Today teenage girls in Kashmir are in a strong grip with a fear of violence. Prominent sociologist Professor Bashir Ahmad Dabla attributes this fear to the heavy presence of military in the region. “A sudden look at a trooper gives a shock to a woman,” Dabla says.
“Keeping an eye” on Kashmir, UN Special Representative on Sexual Violence in Conflict Margot Wallstrom's UN office is now collecting information suggesting that over the years “we have received reports from people in Kashmir about sexual violence.”
The harmful impact of rape violence and its long range in many years of psychological damage cannot be completely or easily measured though.
“We recommend the establishment of a special judicial authority making an independent and thorough inquiry into all allegations of human rights violations, including disappearances, custodial killings, rape, torture, including torture of prisoners, fake encounters, and all other cases related to excesses by security forces,” said an Independent People's Tribunal organized by the Human Rights Law Network in February 2010.
In March 2011 demonstrations outside the United Nations building in Geneva brought voice to those who are still hoping for the Indian government to fully investigate the rape crimes of Kunan Poshpora village in Indian held Kashmir.

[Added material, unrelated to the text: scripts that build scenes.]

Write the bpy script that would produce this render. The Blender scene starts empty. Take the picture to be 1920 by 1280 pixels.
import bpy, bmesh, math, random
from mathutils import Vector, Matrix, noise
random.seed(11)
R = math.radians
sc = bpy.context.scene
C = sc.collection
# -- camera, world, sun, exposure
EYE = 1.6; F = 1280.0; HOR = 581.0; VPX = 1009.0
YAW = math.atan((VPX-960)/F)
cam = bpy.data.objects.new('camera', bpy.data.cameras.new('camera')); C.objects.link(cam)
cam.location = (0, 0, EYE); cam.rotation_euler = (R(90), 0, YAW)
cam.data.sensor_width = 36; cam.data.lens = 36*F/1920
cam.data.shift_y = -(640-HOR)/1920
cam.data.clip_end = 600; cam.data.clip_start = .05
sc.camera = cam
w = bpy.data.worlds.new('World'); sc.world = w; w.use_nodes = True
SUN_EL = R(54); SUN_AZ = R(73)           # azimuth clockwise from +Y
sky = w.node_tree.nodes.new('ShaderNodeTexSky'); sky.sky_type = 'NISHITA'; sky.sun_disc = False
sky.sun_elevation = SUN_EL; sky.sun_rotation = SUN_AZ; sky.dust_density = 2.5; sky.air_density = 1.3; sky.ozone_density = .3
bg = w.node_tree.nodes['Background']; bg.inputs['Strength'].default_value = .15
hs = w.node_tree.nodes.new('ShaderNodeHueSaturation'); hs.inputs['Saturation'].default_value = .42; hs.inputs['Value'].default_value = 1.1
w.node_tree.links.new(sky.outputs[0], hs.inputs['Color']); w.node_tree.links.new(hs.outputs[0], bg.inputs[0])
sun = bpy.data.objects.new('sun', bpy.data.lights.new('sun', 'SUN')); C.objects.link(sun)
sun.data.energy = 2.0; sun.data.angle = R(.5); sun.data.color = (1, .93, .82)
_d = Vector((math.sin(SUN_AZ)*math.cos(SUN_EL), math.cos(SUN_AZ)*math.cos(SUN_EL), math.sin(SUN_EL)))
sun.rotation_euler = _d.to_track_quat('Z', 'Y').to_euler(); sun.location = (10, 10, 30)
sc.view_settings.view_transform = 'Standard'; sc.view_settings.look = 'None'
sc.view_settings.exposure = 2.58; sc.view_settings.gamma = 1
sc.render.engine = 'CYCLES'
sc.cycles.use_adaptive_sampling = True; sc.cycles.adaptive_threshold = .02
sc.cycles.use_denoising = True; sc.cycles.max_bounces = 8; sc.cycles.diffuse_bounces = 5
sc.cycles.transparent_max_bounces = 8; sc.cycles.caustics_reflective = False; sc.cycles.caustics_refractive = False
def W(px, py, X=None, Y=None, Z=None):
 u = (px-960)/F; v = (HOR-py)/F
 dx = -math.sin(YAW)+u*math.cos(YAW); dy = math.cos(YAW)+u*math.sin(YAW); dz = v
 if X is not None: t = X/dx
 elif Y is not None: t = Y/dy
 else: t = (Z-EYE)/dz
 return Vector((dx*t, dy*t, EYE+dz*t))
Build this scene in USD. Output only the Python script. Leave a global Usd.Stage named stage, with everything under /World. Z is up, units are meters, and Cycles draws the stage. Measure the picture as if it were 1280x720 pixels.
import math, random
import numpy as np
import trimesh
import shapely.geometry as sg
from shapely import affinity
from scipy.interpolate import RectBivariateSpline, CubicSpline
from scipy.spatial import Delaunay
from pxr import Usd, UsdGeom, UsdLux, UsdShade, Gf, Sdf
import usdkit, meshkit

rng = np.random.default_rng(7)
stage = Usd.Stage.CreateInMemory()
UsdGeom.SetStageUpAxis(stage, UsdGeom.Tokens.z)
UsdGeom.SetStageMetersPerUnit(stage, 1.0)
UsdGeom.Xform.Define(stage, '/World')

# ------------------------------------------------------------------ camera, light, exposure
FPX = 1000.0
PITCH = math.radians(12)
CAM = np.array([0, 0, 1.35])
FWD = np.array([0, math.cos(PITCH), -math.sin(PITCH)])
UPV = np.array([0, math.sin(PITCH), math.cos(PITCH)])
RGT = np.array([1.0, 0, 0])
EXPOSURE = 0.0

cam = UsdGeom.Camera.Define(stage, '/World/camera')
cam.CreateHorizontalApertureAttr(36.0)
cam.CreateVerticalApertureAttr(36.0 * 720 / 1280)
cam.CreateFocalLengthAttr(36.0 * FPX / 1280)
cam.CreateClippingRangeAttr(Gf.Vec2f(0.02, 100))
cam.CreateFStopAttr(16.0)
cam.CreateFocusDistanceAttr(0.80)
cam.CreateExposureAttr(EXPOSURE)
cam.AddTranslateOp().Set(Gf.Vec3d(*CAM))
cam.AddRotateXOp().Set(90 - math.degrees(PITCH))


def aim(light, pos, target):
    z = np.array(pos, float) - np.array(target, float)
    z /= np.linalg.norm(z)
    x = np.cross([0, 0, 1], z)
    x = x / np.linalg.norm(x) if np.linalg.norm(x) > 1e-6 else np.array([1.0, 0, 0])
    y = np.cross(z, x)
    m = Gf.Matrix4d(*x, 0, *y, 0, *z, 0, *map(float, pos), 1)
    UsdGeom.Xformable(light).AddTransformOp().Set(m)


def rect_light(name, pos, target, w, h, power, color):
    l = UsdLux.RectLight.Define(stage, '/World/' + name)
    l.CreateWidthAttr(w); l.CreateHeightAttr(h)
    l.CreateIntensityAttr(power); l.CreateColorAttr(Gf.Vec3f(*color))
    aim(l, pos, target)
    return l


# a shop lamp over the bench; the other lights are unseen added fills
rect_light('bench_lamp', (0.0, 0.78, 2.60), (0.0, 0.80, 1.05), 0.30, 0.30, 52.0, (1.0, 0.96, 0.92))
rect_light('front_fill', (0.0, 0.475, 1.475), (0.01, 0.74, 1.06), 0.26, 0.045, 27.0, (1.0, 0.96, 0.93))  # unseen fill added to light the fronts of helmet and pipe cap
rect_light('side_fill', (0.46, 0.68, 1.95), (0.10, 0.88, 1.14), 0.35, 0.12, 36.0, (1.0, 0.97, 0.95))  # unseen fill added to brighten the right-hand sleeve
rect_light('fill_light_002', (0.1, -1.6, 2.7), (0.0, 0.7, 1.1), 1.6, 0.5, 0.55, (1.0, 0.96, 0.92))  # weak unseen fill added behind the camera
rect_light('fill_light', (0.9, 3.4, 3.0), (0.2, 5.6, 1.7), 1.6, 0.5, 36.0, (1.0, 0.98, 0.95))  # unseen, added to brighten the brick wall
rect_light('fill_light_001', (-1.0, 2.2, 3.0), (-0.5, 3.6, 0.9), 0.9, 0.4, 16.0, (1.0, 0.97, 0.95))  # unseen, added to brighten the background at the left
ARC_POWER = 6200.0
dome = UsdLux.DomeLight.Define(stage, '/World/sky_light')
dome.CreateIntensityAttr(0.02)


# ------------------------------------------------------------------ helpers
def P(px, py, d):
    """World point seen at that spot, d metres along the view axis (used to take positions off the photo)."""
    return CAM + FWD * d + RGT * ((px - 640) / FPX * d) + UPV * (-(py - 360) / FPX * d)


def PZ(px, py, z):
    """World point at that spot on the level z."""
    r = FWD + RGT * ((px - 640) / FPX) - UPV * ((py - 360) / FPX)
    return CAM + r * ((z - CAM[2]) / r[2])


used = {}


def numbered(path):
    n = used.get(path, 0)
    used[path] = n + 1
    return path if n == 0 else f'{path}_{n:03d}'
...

To date those who are guilty have not been prosecuted for the alleged crimes that happened in Kunan Poshpora.
Other extreme cases of rape violence in 2009, known as the Shopian case, brought corruption and destruction of evidence to the case as a crimes forensic lab and security officers, including a district police chief and three other police officers, were suspended for obstructing justice and falsifying details in the case.
The case involved the murder and rape of 17-year-old Asiya Jan and her 22-year-old pregnant sister-in-law Neelofar Jan. As false reports were originally released by the corrupt authorities in an attempt to close the case before objective investigations could be made, public uproar and street protests broke out across in the town of Shopian and in the capital of Kashmir in Srinagar.
Admitting that the “full scale” of sexual crimes will never likely be known since many cases remain unreported, UN Special Representative Margot Wallstrom understands the social dynamic that causes women not to report rape. “It has become such a way of life in some conflict zones that many victims are simply too afraid to report it and you can understand that,” Wallstrom said recently.